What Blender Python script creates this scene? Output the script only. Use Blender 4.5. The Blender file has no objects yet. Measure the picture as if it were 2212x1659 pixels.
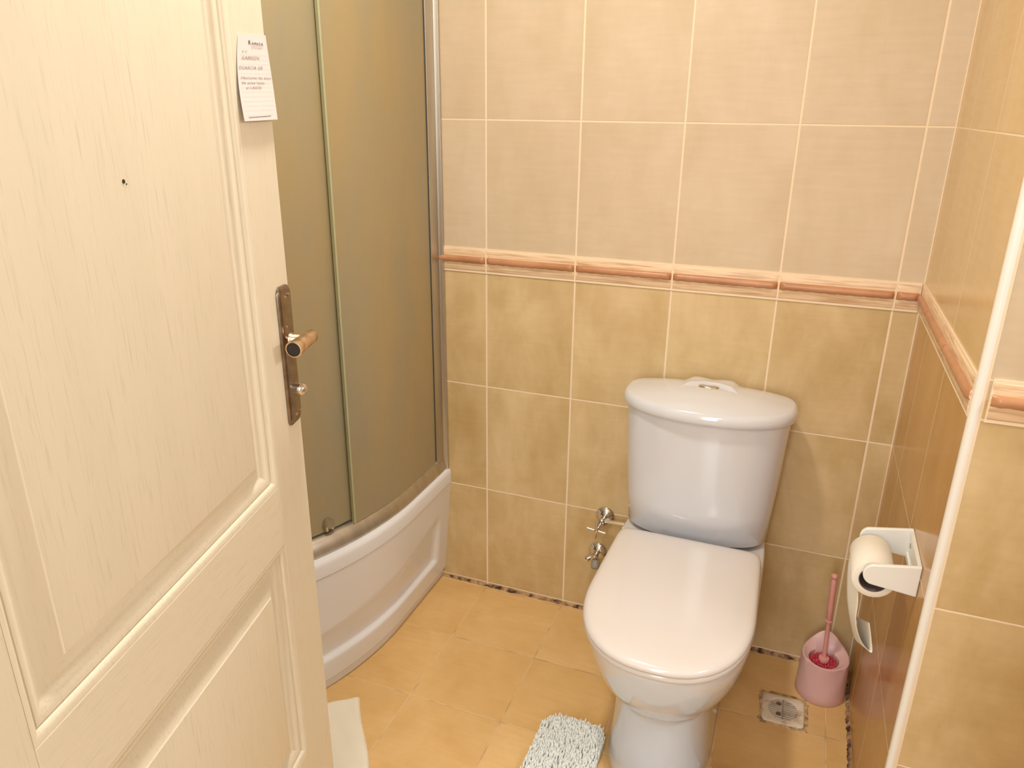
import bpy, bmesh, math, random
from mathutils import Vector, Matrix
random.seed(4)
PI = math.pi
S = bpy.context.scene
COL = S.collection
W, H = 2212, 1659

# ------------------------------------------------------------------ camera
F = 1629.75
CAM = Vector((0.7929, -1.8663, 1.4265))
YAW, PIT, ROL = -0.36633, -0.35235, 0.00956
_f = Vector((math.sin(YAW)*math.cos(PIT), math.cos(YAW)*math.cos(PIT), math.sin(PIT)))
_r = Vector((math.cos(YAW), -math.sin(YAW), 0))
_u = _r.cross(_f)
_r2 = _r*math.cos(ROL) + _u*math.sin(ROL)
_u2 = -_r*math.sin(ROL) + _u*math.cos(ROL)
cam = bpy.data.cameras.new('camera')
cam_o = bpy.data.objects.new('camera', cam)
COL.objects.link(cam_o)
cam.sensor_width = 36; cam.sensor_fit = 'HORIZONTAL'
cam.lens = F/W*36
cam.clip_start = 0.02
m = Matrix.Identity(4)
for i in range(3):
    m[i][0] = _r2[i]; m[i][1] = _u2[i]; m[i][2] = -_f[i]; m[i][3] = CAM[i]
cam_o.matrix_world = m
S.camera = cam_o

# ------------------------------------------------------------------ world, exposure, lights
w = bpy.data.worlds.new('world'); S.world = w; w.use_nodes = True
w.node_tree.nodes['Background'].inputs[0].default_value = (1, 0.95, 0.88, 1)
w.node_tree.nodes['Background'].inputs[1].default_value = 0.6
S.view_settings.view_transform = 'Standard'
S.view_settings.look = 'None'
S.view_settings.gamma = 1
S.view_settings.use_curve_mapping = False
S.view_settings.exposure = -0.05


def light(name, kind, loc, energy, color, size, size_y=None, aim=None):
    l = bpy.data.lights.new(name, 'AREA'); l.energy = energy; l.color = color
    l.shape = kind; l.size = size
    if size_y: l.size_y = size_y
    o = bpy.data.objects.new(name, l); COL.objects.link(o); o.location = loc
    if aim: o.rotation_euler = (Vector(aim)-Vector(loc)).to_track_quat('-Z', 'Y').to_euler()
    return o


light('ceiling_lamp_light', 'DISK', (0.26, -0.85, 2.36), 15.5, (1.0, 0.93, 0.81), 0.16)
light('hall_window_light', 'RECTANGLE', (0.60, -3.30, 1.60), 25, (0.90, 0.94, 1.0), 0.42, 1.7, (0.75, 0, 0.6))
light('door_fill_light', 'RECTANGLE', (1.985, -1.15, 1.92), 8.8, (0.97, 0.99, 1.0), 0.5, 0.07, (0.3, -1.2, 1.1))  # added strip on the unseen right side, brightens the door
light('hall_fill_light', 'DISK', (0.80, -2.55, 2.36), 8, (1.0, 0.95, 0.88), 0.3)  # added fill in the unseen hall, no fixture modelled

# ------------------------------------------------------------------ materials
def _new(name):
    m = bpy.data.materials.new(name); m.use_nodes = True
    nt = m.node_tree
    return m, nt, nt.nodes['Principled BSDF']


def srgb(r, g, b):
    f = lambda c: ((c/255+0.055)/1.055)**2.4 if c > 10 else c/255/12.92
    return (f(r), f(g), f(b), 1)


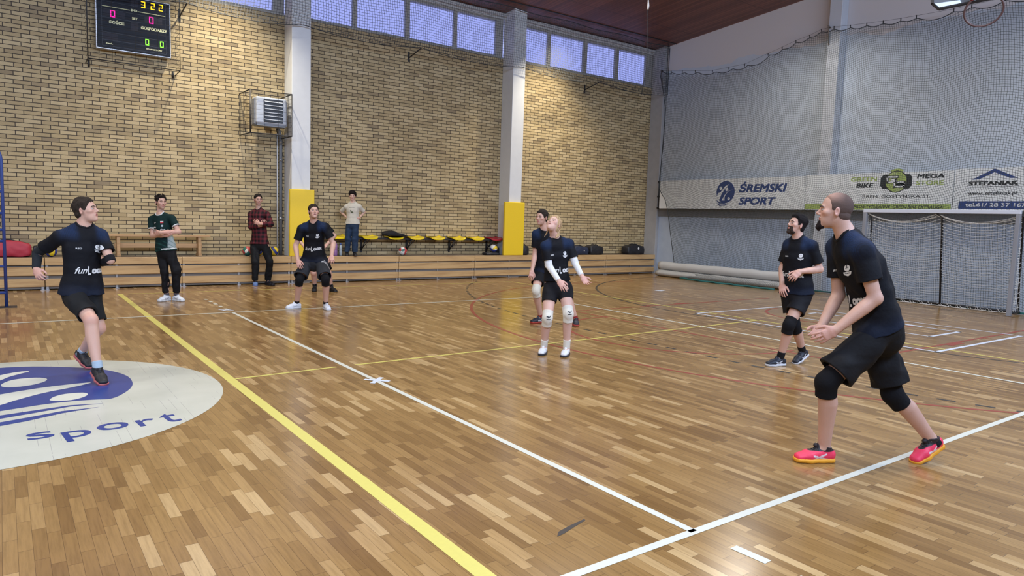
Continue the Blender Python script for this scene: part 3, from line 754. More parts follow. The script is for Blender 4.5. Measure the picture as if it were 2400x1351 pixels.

-.-.-

## WRITTEN EXERCISE
Set down all the data again exactly as above, pictures excluded.

## EXERCISE SOLUTION
What Blender Python script creates this scene? Output the script only. Use Blender 4.5. The Blender file has no objects yet. Measure the picture as if it were 2212x1659 pixels.
import bpy, bmesh, math, random
from mathutils import Vector, Matrix
random.seed(4)
PI = math.pi
S = bpy.context.scene
COL = S.collection
W, H = 2212, 1659

# ------------------------------------------------------------------ camera
F = 1629.75
CAM = Vector((0.7929, -1.8663, 1.4265))
YAW, PIT, ROL = -0.36633, -0.35235, 0.00956
_f = Vector((math.sin(YAW)*math.cos(PIT), math.cos(YAW)*math.cos(PIT), math.sin(PIT)))
_r = Vector((math.cos(YAW), -math.sin(YAW), 0))
_u = _r.cross(_f)
_r2 = _r*math.cos(ROL) + _u*math.sin(ROL)
_u2 = -_r*math.sin(ROL) + _u*math.cos(ROL)
cam = bpy.data.cameras.new('camera')
cam_o = bpy.data.objects.new('camera', cam)
COL.objects.link(cam_o)
cam.sensor_width = 36; cam.sensor_fit = 'HORIZONTAL'
cam.lens = F/W*36
cam.clip_start = 0.02
m = Matrix.Identity(4)
for i in range(3):
    m[i][0] = _r2[i]; m[i][1] = _u2[i]; m[i][2] = -_f[i]; m[i][3] = CAM[i]
cam_o.matrix_world = m
S.camera = cam_o

# ------------------------------------------------------------------ world, exposure, lights
w = bpy.data.worlds.new('world'); S.world = w; w.use_nodes = True
w.node_tree.nodes['Background'].inputs[0].default_value = (1, 0.95, 0.88, 1)
w.node_tree.nodes['Background'].inputs[1].default_value = 0.6
S.view_settings.view_transform = 'Standard'
S.view_settings.look = 'None'
S.view_settings.gamma = 1
S.view_settings.use_curve_mapping = False
S.view_settings.exposure = -0.05


def light(name, kind, loc, energy, color, size, size_y=None, aim=None):
    l = bpy.data.lights.new(name, 'AREA'); l.energy = energy; l.color = color
    l.shape = kind; l.size = size
    if size_y: l.size_y = size_y
    o = bpy.data.objects.new(name, l); COL.objects.link(o); o.location = loc
    if aim: o.rotation_euler = (Vector(aim)-Vector(loc)).to_track_quat('-Z', 'Y').to_euler()
    return o


light('ceiling_lamp_light', 'DISK', (0.26, -0.85, 2.36), 15.5, (1.0, 0.93, 0.81), 0.16)
light('hall_window_light', 'RECTANGLE', (0.60, -3.30, 1.60), 25, (0.90, 0.94, 1.0), 0.42, 1.7, (0.75, 0, 0.6))
light('door_fill_light', 'RECTANGLE', (1.985, -1.15, 1.92), 8.8, (0.97, 0.99, 1.0), 0.5, 0.07, (0.3, -1.2, 1.1))  # added strip on the unseen right side, brightens the door
light('hall_fill_light', 'DISK', (0.80, -2.55, 2.36), 8, (1.0, 0.95, 0.88), 0.3)  # added fill in the unseen hall, no fixture modelled

# ------------------------------------------------------------------ materials
def _new(name):
    m = bpy.data.materials.new(name); m.use_nodes = True
    nt = m.node_tree
    return m, nt, nt.nodes['Principled BSDF']


def srgb(r, g, b):
    f = lambda c: ((c/255+0.055)/1.055)**2.4 if c > 10 else c/255/12.92
    return (f(r), f(g), f(b), 1)


Continue the Blender Python script for this scene: part 3, from line 754. More parts follow. The script is for Blender 4.5. Measure the picture as if it were 2400x1351 pixels.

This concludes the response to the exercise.